«Dover convivere con una disabilità ti cambia la Vita intera e non solo il modo in cui vivi» (Bob Dole)
Cambiare la narrazione sulla disabilità è necessario, perché dev’essere una scelta consapevole delle parole.
Bisogna rendere protagonista la persona stessa, evidenziando le sue doti e capacità, tutti gli aspetti che la rendono parte attiva della società, e MAI ACCENTUARE, la sua disabilità.
Sicuramente, l’interesse prioritario, per un linguaggio inclusivo, è portare, come già detto, l’interesse sulla persona, quindi definire: “persona con disabilità” e non “disabile”. Non porre l’attenzione su una mancanza, ma sul contenuto di ciò, che è.
Un linguaggio inclusivo è l’educazione della persona, a prescindere dalla categoria che rappresenta.
Di Linguaggio Inclusivo si è parlato, giovedì 14 novembre, nei locali dello “I.E.R.F.O.P.”, l’Istituto di Formazione, per le persone con disabilità, e che nutre particolare attenzione alle persone cieche.
Tra i temi toccati dalla Dottoressa Tomirotti, noi né elenchiamo alcuni:
VEDERE LA DISABILITA’ o GUARDARE LA DISABILITA’?
La differenza di queste due parole simili tra loro è sostanziale. Il primo è un atto superficiale, un’analisi, che molto spesso, si sofferma solo all’aspetto estetico. Non è molto positivo, anzi è un processo passivo, in cui si memorizza la persona, con la sua disabilità. Quando vediamo una persona con disabilità, notiamo la sua sedia a rotelle, il suo bastone o qualsiasi altro ausilio che utilizza. Questo, però non ci aiuta a vedere e capire la persona, non per quello che si vede, ma per quello che è quest’ultima nel suo “io”, con le sue esperienze, emozioni, i suoi sogni, etc. Vedere può essere accompagnato da stereotipi, pregiudizi e da una certa indifferenza.
Mentre GUARDARE LA DISABILITA’ richiede consapevolezza profonda. Guardare implica un’attenzione consapevole, un’apertura mentale che va oltre il semplice atto del vedere. Quando guardiamo la disabilità, cerchiamo di capire le caratteristiche e le storie di ogni
persona. Guardare significa ascoltare e conoscere l’umanità e la dignità della persona con disabilità.
Si è parlato anche di ABILISMO, non è una locuzione positiva, perché è una discriminazione delle persone non disabili, che porta a comprendere la disabilità, come un difetto anziché uno dei tanti aspetti della varietà umana.

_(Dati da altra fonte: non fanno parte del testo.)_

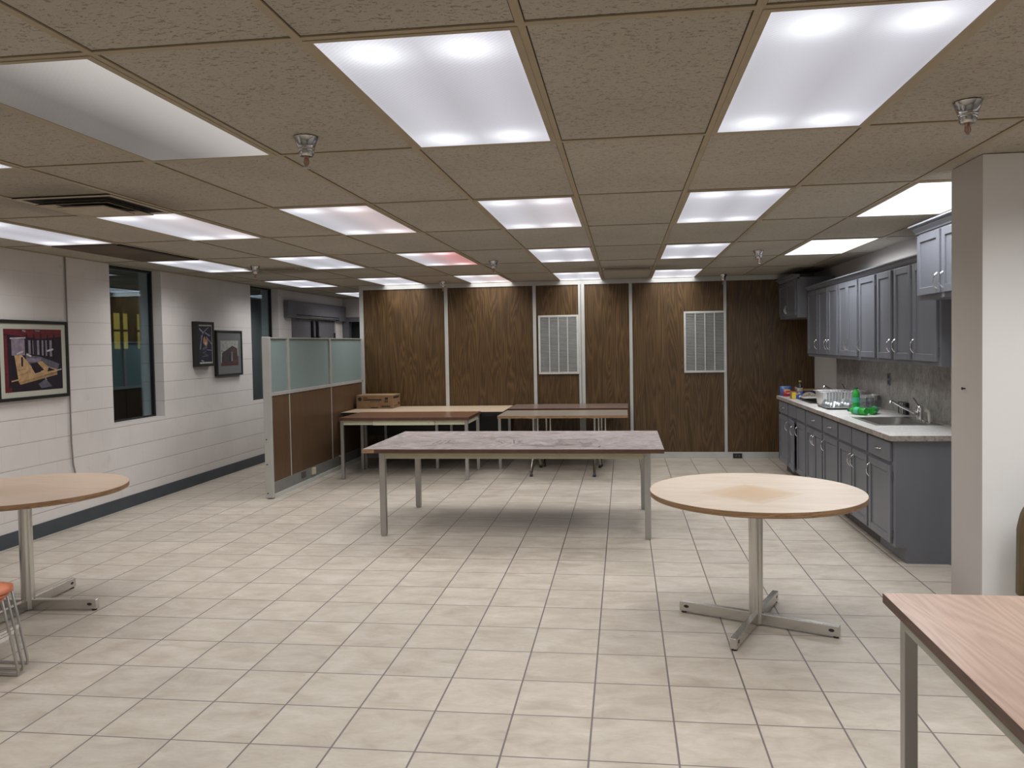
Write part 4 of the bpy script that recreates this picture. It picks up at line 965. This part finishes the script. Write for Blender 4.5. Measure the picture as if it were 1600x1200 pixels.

Poi, perché parlare di INCLUSIONE? Già questo è discriminante. Quando viene usato questo termine, ipotizziamo che ci sia qualcuno che include e qualcuno che viene incluso. Stiamo riproducendo linguisticamente un divario, tra il cosiddetto normodotato che include, e la persona con disabilità, che quindi viene incluso.
Insomma, un’interessante e lunga giornata con tanti temi analizzati.